Interfacial Molecular Synergism: A New Pathway to Ultra-Efficient Energy Storage in Bilayer Polymer Dielectrics

Abstract

Poly(vinylidene fluoride)-based (PVDF-based) ferroelectric polymers with the highest dielectric constant among known polymers represent the most promising class of dielectric materials for high energy density capacitor applications. However, their energy storage capacity has been consistently constrained by the high conduction loss and relatively low dielectric strength. Here, a novel interfacial molecular synergism strategy is proposed to enhance the energy storage performance of PVDF-based bilayer films, resulting in remarkable improvement in the Young's modulus and discharge energy storage efficiency (η).
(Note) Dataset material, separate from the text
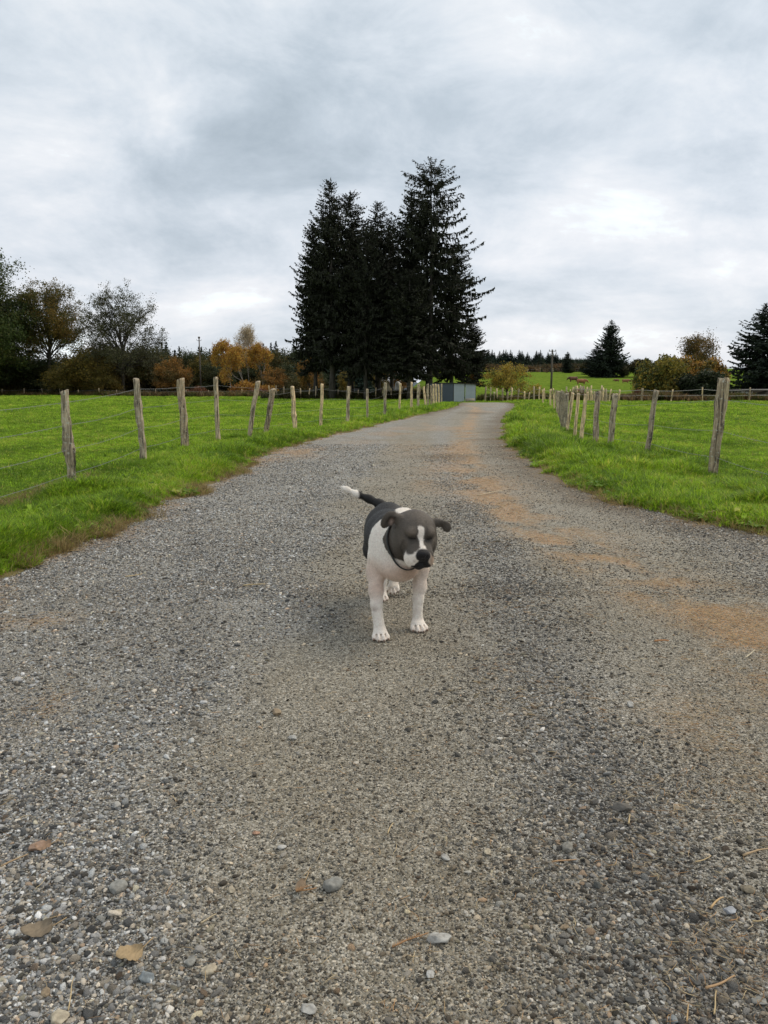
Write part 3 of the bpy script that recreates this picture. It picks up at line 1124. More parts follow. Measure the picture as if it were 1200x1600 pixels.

The significant enhancement is attributed to the formation of dense interfacial molecular entanglement between rigid polymers and the PVDF-based matrix via multi-site molecular synergism, which effectively alleviates interfacial mismatch and reduces conduction loss. Furthermore, the high polarity and large dipole moment of the cyano groups strengthen the molecular entanglement at the interface, further restricting charge migration and capturing charge carriers to suppress charge injection. Consequently, the bilayer film exhibits concomitantly the highest discharge energy density (U_d≈ 13.87 J cm⁻³) and a prominent η (η≈ 97.2%) along with an ultrahigh breakdown field strength (E_b≈ 767.1 MV m⁻¹). This work offers valuable insights into facilitating the industrial production of high-performance polymer dielectrics.